De même se pose la question de la mémoire et de l’oubli d’un sacrement qui ne peut être réitéré. On découvre, d’une contribution à l’autre, tout le dispositif imaginé pour ancrer ce sacrement dans la mémoire : enregistrement par les curés, distribution de billets imprimés, d’images ou de chapelets. Les enquêtes portant sur les périodes les plus récentes montrent que les adultes se souviennent plutôt des cadeaux ou nouveaux habits reçus à cette occasion que du sacrement lui-même.
L’ouvrage ne prétend pas à l’exhaustivité et suscite de nombreuses questions, qui peut-être viendront nourrir des travaux futurs. Ainsi, il invite à s’interroger sur le lien entre le caractère facultatif du sacrement et le peu d’importance qui lui est accordée par les fidèles. Pratique non strictement obligatoire mais recommandée, la confirmation pourrait être, sous l’Ancien Régime, un indice de dévotion. C’est ce que laisse entendre N. Richard : étudiant les prénoms de confirmation pour la Bohême du xviiie siècle, il repère l’attribution de noms caractéristiques de la Réforme catholique qui rattache le geste aux dévotions baroques plutôt qu’à une logique locale ou familiale. De même, A. Grajales Porras explique la surreprésentation des femmes parmi les confirmands dans les années 1640 par une plus forte demande, au moins dans la population adulte. Enfin, l’étude sur plusieurs siècles proposée par M. Gasperoni révèle la capacité des fidèles, en période de troubles, à négocier de nouvelles pratiques, et donc à être autre chose que le réceptacle passif de normes imposées d’en haut. Une idée que Markéta Skorepová, à propos de la Bohême contemporaine, résume par ces mots : « Dans la mesure où la confirmation était volontaire, non requise ni contrôlée officiellement, on peut voir dans sa réception l’expression d’engagements religieux réels » (p. 156).
D’autres questions, ici ou là esquissées, mériteraient une exploration plus approfondie. Les rapports entre la confirmation et les autres sacrements, par exemple, ouvrent des pistes de réflexion intéressantes. Alors que plusieurs contributeurs voient dans la confirmation une transition entre l’enfance et l’âge adulte, seul V. Gourdon évoque la possible concurrence entre la confirmation et la première communion, celle-ci déjà bien étudiée par les historiens. Pour la première moitié du xxe siècle, marquée par plusieurs tentatives de relance du « sacrement oublié », Bruno Dumons montre que la nécessité d’être confirmé pour se marier à l’église constitue l’un des facteurs de maintien de cette pratique, dans un contexte largement déchristianisé. Pour l’époque moderne, on pourrait, de la même manière, établir un lien entre confirmation et tonsure, les carences de l’encadrement religieux incitant les fidèles à recourir massivement au sacrement afin d’accéder plus tard à la prêtrise.

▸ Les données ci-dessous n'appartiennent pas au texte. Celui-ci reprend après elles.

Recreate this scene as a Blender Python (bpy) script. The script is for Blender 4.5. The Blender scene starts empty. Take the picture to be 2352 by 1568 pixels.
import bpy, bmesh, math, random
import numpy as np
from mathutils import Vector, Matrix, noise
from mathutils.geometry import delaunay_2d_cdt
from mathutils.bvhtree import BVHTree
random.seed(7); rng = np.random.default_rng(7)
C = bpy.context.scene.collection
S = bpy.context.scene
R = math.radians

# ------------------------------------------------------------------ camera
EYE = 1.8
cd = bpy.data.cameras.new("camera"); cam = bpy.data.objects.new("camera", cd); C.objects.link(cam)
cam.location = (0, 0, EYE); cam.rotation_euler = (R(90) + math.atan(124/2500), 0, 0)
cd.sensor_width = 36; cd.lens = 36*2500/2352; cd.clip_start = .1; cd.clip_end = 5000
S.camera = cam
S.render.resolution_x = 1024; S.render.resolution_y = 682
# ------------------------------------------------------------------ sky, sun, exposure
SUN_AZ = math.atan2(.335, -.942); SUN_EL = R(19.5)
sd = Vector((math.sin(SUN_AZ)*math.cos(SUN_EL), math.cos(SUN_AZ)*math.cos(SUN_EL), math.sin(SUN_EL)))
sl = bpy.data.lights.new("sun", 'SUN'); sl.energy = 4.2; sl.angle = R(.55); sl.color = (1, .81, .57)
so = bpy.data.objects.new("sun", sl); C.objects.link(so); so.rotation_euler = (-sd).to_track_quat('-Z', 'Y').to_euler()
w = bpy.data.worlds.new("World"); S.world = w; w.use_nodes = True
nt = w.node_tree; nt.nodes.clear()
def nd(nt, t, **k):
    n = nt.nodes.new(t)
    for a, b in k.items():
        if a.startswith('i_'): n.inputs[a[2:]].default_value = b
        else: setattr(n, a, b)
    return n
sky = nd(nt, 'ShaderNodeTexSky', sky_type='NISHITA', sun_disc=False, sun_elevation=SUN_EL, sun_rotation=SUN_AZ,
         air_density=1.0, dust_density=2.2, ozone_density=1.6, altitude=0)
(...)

On ne peut que saluer l’originalité de ce livre qui a le mérite d’ouvrir de nouveaux chantiers. L’ouverture à des aires géographiques et à des traditions locales variées aurait pu générer une sensation d’éparpillement. Ici, au contraire, elle présente une véritable cohérence, avec parfois l’inconvénient de provoquer quelques redites d’une contribution à l’autre. De ce point de vue, l’introduction est précieuse, qui établit des convergences et dessine quelques perspectives, de même que la « postface » de Guillaume Cuchet qui n’ose s’intituler conclusion, mais relève la richesse des apports.